**Required task:**
Reproduce the material word for word; the images stay out.

**Source excerpt:**
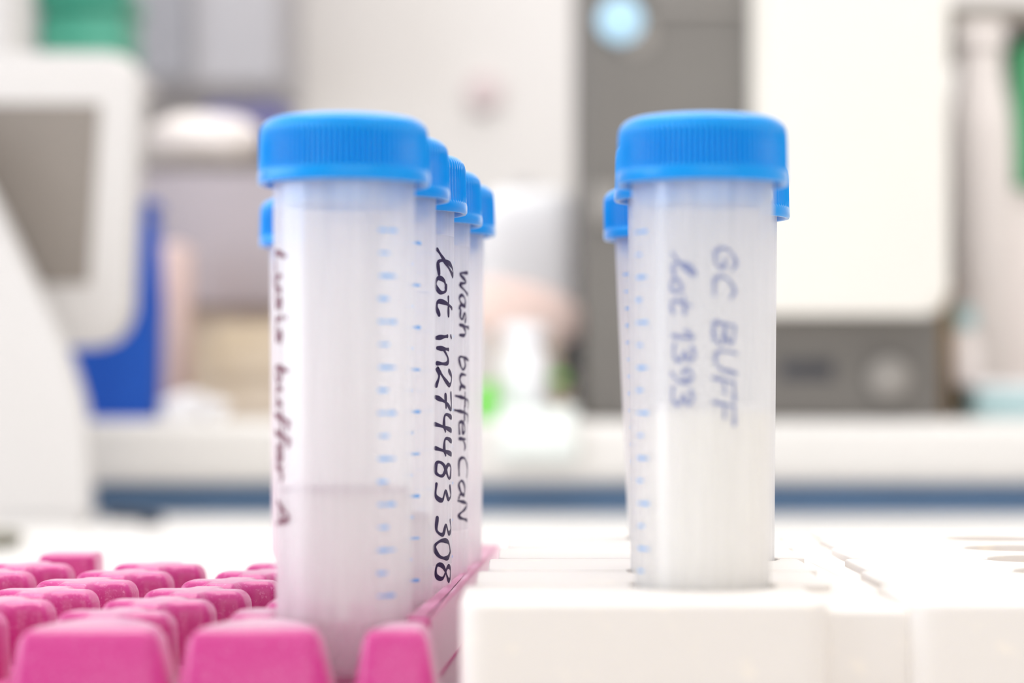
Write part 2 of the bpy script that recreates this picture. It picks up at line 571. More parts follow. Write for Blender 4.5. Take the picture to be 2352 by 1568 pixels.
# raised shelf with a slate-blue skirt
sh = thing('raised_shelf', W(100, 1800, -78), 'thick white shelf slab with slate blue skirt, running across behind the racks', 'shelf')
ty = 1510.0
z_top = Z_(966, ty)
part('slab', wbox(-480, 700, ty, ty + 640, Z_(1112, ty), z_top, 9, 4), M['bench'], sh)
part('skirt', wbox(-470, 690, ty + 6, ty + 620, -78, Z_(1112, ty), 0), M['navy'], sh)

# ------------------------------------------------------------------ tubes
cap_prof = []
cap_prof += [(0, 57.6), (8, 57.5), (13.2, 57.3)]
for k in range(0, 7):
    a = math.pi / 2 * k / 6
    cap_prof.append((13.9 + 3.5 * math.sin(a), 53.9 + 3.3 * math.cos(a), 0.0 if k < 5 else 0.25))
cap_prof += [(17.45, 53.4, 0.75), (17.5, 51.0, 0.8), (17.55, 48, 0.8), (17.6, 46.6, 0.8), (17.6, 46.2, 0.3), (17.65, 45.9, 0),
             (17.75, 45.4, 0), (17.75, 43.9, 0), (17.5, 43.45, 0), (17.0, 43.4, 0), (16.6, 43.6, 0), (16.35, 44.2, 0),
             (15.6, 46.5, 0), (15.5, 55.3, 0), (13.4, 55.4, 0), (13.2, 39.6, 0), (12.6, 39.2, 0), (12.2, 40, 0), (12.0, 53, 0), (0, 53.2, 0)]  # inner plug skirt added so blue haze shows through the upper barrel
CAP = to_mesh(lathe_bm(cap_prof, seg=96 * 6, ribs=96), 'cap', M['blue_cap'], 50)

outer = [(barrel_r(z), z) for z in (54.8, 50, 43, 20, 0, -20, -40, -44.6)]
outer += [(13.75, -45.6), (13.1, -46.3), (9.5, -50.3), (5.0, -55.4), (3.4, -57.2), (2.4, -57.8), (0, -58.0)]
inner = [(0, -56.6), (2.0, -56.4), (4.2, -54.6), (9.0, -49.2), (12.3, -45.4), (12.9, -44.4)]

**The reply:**
Write part 2 of the bpy script that recreates this picture. It picks up at line 571. More parts follow. Write for Blender 4.5. Take the picture to be 2352 by 1568 pixels.
# raised shelf with a slate-blue skirt
sh = thing('raised_shelf', W(100, 1800, -78), 'thick white shelf slab with slate blue skirt, running across behind the racks', 'shelf')
ty = 1510.0
z_top = Z_(966, ty)
part('slab', wbox(-480, 700, ty, ty + 640, Z_(1112, ty), z_top, 9, 4), M['bench'], sh)
part('skirt', wbox(-470, 690, ty + 6, ty + 620, -78, Z_(1112, ty), 0), M['navy'], sh)

# ------------------------------------------------------------------ tubes
cap_prof = []
cap_prof += [(0, 57.6), (8, 57.5), (13.2, 57.3)]
for k in range(0, 7):
    a = math.pi / 2 * k / 6
    cap_prof.append((13.9 + 3.5 * math.sin(a), 53.9 + 3.3 * math.cos(a), 0.0 if k < 5 else 0.25))
cap_prof += [(17.45, 53.4, 0.75), (17.5, 51.0, 0.8), (17.55, 48, 0.8), (17.6, 46.6, 0.8), (17.6, 46.2, 0.3), (17.65, 45.9, 0),
             (17.75, 45.4, 0), (17.75, 43.9, 0), (17.5, 43.45, 0), (17.0, 43.4, 0), (16.6, 43.6, 0), (16.35, 44.2, 0),
             (15.6, 46.5, 0), (15.5, 55.3, 0), (13.4, 55.4, 0), (13.2, 39.6, 0), (12.6, 39.2, 0), (12.2, 40, 0), (12.0, 53, 0), (0, 53.2, 0)]  # inner plug skirt added so blue haze shows through the upper barrel
CAP = to_mesh(lathe_bm(cap_prof, seg=96 * 6, ribs=96), 'cap', M['blue_cap'], 50)

outer = [(barrel_r(z), z) for z in (54.8, 50, 43, 20, 0, -20, -40, -44.6)]
outer += [(13.75, -45.6), (13.1, -46.3), (9.5, -50.3), (5.0, -55.4), (3.4, -57.2), (2.4, -57.8), (0, -58.0)]
inner = [(0, -56.6), (2.0, -56.4), (4.2, -54.6), (9.0, -49.2), (12.3, -45.4), (12.9, -44.4)]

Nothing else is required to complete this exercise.